#### [Work to be completed]
Find each line containing the string "objects" and return it.

#### [Given information]
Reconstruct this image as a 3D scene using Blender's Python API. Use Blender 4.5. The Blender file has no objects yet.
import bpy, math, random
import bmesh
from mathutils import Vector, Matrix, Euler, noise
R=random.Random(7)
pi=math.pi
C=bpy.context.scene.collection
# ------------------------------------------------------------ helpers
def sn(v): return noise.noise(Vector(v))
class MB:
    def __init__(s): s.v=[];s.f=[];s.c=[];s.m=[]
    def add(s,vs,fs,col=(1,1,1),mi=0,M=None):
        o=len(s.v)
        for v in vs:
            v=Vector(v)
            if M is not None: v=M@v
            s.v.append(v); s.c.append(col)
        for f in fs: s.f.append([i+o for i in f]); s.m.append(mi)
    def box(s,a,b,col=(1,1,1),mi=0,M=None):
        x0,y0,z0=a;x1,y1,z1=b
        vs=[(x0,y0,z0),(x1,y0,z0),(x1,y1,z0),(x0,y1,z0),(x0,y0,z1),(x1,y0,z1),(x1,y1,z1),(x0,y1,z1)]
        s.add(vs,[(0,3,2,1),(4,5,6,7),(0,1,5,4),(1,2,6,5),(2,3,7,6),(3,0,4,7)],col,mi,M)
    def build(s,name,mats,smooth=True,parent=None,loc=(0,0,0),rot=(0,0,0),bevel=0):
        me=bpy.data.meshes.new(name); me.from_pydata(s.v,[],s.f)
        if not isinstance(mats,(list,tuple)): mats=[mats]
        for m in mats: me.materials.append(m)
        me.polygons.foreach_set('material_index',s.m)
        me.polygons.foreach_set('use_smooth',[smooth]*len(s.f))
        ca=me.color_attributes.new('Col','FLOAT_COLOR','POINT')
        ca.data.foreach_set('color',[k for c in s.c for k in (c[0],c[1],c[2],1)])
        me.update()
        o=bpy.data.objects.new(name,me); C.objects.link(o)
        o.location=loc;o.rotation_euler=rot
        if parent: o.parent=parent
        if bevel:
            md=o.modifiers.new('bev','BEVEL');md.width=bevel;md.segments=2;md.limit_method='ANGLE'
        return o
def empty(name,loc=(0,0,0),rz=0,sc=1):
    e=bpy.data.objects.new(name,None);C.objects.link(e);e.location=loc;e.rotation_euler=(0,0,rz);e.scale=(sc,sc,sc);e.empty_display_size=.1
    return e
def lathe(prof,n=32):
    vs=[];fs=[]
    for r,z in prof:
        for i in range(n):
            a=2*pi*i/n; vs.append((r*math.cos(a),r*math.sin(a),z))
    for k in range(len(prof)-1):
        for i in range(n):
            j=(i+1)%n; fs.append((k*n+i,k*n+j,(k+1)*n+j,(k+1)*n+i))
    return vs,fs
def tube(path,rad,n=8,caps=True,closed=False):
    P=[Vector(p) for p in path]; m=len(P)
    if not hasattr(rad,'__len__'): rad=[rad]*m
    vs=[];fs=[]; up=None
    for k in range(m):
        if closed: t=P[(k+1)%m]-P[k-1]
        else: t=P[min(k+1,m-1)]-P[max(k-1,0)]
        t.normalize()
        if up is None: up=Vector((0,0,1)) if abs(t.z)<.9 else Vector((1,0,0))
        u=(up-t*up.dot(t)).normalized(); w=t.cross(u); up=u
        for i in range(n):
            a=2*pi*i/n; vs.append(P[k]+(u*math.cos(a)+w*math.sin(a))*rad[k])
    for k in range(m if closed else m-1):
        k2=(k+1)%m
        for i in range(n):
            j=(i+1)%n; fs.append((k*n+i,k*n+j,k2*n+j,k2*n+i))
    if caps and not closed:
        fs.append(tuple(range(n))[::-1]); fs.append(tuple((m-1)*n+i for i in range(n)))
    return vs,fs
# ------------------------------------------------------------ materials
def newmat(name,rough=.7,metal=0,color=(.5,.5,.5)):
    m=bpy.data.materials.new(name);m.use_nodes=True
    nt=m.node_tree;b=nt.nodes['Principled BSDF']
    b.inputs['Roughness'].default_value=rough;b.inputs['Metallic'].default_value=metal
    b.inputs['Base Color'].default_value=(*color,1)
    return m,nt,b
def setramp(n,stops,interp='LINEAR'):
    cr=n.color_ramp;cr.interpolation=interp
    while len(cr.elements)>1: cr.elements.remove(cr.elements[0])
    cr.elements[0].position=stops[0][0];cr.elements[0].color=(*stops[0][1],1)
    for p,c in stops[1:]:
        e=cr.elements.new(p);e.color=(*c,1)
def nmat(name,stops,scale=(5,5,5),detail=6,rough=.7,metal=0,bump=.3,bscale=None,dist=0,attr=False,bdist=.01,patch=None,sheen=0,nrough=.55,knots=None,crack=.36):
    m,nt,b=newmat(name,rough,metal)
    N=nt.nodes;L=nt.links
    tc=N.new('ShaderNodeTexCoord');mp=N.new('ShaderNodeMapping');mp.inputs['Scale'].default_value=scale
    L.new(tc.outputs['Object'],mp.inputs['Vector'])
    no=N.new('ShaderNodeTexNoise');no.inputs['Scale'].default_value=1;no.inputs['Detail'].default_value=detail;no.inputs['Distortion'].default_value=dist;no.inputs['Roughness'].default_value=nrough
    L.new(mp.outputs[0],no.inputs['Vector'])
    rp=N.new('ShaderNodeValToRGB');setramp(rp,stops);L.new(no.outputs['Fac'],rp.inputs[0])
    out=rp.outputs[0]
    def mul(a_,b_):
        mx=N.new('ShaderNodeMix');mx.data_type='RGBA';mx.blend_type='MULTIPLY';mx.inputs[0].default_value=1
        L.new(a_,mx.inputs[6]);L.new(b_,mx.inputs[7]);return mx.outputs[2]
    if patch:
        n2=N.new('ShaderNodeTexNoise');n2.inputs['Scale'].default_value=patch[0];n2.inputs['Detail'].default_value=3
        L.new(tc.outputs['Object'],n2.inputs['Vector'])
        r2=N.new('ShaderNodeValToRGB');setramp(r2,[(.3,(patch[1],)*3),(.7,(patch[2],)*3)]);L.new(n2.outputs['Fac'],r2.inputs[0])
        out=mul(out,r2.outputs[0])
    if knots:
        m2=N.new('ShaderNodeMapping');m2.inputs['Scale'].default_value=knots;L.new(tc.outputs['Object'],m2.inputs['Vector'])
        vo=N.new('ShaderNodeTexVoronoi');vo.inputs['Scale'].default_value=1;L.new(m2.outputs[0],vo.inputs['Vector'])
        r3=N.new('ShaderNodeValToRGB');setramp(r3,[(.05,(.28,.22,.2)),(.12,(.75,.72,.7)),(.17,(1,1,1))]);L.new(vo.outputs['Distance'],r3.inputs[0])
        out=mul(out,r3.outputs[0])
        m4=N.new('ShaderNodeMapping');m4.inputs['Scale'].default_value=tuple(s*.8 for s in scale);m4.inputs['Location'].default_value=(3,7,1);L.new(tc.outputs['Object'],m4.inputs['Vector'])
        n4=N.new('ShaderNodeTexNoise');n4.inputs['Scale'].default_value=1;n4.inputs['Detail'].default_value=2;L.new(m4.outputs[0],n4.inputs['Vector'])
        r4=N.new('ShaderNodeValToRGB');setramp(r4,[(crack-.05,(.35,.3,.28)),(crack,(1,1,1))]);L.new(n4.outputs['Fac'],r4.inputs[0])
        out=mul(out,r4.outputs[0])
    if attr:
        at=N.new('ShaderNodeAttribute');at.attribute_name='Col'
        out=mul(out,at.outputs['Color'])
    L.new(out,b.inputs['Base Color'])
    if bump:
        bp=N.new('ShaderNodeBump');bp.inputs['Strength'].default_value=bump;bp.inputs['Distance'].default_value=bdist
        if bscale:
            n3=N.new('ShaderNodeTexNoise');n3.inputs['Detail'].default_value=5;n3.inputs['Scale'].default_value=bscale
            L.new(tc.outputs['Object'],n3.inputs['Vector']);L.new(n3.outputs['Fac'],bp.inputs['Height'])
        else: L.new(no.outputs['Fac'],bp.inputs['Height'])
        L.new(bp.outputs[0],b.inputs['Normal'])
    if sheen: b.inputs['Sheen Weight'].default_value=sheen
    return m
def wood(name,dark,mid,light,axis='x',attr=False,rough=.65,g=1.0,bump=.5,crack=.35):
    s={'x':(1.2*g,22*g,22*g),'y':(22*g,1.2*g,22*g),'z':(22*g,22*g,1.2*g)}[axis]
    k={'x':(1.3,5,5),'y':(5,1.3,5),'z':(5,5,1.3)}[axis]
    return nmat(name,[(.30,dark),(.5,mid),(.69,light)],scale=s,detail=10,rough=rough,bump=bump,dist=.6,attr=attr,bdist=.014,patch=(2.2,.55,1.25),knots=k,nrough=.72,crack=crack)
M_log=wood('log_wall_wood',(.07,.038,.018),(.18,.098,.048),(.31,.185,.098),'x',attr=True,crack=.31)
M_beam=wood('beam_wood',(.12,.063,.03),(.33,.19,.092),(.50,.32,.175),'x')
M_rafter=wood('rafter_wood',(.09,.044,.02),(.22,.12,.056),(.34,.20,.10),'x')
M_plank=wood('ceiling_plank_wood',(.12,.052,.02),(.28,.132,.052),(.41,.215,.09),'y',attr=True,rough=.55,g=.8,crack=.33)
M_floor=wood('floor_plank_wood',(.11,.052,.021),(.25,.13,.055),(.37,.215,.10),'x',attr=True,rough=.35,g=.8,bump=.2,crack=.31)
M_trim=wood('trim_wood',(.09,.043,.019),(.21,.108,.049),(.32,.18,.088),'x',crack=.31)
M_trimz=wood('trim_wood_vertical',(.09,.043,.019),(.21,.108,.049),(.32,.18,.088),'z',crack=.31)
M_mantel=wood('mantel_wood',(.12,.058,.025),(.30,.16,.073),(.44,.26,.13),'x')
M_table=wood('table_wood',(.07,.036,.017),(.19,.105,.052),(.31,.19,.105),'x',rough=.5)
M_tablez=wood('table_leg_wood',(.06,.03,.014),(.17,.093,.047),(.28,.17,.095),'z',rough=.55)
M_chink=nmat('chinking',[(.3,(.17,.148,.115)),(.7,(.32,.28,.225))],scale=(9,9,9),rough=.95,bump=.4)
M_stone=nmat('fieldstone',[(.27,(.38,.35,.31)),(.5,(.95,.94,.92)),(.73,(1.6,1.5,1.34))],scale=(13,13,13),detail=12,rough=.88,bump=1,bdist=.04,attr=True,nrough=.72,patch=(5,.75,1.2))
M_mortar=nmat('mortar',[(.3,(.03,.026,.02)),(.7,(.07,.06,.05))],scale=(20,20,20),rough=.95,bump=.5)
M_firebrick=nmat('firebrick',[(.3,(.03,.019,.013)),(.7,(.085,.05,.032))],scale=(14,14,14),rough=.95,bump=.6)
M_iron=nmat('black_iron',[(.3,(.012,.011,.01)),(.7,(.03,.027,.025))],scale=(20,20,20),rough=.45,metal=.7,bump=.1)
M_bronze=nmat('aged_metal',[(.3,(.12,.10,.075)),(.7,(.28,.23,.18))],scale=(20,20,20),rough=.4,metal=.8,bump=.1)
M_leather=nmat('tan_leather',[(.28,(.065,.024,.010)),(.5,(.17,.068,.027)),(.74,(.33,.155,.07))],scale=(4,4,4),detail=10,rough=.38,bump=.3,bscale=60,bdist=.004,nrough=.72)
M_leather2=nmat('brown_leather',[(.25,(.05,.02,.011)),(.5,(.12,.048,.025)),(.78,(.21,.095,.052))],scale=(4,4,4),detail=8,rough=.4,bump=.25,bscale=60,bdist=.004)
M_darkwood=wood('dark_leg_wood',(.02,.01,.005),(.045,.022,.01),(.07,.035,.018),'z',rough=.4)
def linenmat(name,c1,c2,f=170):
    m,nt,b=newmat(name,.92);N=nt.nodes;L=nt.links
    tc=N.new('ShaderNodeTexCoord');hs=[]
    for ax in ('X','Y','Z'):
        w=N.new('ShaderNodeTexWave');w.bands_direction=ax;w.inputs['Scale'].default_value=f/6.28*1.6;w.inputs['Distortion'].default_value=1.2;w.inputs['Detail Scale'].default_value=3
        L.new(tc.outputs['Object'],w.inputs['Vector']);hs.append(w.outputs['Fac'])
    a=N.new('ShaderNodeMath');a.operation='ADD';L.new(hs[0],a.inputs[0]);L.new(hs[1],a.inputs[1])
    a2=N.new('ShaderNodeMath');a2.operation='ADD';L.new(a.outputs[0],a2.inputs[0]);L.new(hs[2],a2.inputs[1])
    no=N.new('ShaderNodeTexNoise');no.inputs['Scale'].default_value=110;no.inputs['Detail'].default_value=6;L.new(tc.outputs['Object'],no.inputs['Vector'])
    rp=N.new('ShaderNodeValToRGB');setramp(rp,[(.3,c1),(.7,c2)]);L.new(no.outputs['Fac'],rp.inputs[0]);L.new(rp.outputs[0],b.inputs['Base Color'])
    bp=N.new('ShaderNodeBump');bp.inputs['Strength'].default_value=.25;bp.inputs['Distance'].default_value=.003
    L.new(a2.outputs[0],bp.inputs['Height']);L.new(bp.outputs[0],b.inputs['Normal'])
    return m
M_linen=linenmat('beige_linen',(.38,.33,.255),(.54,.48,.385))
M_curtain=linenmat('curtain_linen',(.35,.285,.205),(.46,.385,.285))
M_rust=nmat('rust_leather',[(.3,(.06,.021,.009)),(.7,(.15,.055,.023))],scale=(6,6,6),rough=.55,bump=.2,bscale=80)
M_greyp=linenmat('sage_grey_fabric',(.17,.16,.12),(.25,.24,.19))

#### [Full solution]
Reconstruct this image as a 3D scene using Blender's Python API. Use Blender 4.5. The Blender file has no objects yet.
        o=bpy.data.objects.new(name,me); C.objects.link(o)
    e=bpy.data.objects.new(name,None);C.objects.link(e);e.location=loc;e.rotation_euler=(0,0,rz);e.scale=(sc,sc,sc);e.empty_display_size=.1